Renewable synthesis of γ-butyrolactone from biomass-derived 2-furanone using palladium supported on humin-derived activated carbon (Pd/HAC) as a heterogeneous catalyst.

This work reports a high-yielding synthesis of γ-butyrolactone (GBL), a promising biofuel, renewable solvent, and sustainable chemical feedstock, by the catalytic hydrogenation of 2-furanone. 2-Furanone can be synthesized renewably by the catalytic oxidation of xylose-derived furfural (FUR). Humin, produced during the preparation of FUR from xylose, was carbonized to form humin-derived activated carbon (HAC).
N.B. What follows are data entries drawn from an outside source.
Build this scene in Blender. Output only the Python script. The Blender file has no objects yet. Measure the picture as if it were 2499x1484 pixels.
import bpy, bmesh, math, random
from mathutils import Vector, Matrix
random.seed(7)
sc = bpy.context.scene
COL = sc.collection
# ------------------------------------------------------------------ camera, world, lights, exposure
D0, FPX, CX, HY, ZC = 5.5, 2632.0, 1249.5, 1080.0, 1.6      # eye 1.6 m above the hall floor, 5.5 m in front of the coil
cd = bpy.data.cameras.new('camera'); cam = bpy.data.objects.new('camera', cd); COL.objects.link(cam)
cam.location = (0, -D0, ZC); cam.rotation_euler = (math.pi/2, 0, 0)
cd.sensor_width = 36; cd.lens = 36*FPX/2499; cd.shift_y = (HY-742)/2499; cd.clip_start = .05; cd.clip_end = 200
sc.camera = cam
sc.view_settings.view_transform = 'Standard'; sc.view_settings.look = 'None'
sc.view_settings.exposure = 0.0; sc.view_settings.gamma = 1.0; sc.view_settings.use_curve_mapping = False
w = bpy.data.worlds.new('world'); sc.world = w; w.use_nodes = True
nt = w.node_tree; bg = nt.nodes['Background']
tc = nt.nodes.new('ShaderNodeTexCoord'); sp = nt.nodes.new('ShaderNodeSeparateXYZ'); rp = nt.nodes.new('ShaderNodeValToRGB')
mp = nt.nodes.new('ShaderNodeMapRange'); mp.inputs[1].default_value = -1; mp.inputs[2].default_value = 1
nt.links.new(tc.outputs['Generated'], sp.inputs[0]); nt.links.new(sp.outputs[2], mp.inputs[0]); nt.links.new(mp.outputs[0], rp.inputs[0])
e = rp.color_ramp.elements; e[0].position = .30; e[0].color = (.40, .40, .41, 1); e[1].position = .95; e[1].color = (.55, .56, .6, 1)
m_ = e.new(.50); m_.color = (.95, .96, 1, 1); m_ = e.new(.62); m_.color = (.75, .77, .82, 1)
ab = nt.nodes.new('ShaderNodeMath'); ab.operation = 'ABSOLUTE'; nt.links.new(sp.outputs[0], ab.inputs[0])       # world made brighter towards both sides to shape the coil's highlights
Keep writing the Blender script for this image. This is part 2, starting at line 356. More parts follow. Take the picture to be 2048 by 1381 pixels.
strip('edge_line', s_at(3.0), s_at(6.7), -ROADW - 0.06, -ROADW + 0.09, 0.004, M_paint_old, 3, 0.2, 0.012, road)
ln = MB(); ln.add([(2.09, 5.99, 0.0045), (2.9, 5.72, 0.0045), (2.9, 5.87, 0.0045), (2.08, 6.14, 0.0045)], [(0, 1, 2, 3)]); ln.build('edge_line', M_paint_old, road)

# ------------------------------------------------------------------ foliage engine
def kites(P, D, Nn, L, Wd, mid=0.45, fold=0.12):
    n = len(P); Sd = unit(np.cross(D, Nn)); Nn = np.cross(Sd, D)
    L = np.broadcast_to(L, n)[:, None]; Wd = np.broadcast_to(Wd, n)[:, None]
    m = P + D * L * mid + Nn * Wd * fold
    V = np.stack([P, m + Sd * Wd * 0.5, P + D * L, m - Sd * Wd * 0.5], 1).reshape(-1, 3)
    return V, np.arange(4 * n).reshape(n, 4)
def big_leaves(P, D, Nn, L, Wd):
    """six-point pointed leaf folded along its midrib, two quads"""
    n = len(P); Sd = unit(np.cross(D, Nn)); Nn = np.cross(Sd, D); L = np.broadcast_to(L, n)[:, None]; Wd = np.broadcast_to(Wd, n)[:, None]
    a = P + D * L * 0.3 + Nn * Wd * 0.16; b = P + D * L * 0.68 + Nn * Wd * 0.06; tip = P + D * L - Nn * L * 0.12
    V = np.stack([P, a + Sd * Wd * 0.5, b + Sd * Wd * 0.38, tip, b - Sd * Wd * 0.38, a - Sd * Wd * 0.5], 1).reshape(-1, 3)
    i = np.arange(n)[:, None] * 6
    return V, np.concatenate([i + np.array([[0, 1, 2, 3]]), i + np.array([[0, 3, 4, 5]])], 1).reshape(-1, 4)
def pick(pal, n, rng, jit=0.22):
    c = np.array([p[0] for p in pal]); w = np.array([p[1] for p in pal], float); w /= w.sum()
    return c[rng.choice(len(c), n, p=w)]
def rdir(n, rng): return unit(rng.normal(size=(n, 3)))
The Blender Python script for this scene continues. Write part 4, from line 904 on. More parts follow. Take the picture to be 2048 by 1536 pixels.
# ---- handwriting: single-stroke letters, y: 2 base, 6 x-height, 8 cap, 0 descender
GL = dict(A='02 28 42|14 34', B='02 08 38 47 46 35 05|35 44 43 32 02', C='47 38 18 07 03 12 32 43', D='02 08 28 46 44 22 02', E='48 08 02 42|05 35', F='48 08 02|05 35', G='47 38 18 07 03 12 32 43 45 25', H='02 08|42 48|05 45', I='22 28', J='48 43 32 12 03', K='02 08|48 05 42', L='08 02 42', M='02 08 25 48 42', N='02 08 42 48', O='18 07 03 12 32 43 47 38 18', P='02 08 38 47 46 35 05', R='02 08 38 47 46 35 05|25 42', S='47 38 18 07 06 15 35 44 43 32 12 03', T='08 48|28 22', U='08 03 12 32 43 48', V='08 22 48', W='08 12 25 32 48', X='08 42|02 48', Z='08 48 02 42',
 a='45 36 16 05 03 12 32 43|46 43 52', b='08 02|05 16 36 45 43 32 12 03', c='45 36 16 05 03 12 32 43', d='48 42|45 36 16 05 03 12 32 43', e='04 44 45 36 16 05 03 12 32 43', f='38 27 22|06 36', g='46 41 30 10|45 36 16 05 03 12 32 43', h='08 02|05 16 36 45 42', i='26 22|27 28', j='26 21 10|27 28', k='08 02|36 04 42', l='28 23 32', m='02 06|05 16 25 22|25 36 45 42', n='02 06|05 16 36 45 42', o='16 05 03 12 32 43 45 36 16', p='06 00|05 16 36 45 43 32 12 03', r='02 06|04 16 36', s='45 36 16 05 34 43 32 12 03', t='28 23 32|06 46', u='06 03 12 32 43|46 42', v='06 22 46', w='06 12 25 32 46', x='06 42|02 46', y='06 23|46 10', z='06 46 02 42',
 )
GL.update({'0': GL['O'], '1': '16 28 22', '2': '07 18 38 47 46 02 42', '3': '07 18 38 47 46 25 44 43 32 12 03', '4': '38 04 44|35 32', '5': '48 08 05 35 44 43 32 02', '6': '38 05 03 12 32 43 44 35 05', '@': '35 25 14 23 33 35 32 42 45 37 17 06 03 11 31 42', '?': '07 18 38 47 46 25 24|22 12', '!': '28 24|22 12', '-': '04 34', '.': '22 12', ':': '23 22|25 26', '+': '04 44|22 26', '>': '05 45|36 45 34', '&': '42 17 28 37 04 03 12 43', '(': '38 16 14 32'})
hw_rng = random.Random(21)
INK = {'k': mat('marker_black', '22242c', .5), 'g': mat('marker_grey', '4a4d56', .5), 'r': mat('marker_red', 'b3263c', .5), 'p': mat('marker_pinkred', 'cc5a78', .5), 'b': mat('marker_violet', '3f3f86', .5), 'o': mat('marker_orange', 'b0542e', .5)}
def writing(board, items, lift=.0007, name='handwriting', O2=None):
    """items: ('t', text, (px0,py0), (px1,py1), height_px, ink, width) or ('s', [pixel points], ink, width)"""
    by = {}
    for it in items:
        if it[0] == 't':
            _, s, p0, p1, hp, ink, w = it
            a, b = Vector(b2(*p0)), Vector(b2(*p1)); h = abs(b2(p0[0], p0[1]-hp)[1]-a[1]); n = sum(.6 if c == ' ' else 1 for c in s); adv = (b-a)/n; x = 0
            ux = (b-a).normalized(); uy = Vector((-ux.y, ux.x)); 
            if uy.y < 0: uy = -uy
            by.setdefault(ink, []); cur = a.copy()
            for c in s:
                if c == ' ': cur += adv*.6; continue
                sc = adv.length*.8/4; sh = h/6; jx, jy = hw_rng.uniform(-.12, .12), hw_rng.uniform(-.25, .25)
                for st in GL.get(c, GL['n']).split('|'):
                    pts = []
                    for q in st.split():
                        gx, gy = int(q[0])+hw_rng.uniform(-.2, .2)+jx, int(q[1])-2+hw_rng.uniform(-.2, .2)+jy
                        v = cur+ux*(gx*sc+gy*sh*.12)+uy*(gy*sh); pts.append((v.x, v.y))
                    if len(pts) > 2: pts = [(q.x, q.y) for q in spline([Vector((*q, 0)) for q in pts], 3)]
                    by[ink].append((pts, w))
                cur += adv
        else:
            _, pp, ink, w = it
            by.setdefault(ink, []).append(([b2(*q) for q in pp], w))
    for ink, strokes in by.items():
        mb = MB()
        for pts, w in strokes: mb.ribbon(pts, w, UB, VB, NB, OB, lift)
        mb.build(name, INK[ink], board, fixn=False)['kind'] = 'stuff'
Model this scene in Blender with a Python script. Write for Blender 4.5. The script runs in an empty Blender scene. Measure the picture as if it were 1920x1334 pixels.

Palladium supported on humin-derived activated carbon (Pd/HAC) was used as an efficient and recyclable catalyst for hydrogenating 2-furanone into GBL. The process was optimized in various reaction parameters, such as temperature, catalyst loading, hydrogen pressure, and solvent. Under optimized conditions (RT, 0.5 MPa H 2 , THF, 3 h), the 4% Pd/HAC (5 wt% loading) catalyst afforded GBL in an 89% isolated yield. Under identical conditions, an 85% isolated yield of γ-valerolactone (GVL) was obtained starting from biomass-derived angelica lactone. Moreover, the Pd/HAC catalyst was conveniently recovered from the reaction mixture and successfully recycled for five consecutive cycles with only a marginal decrease in the yield of GBL.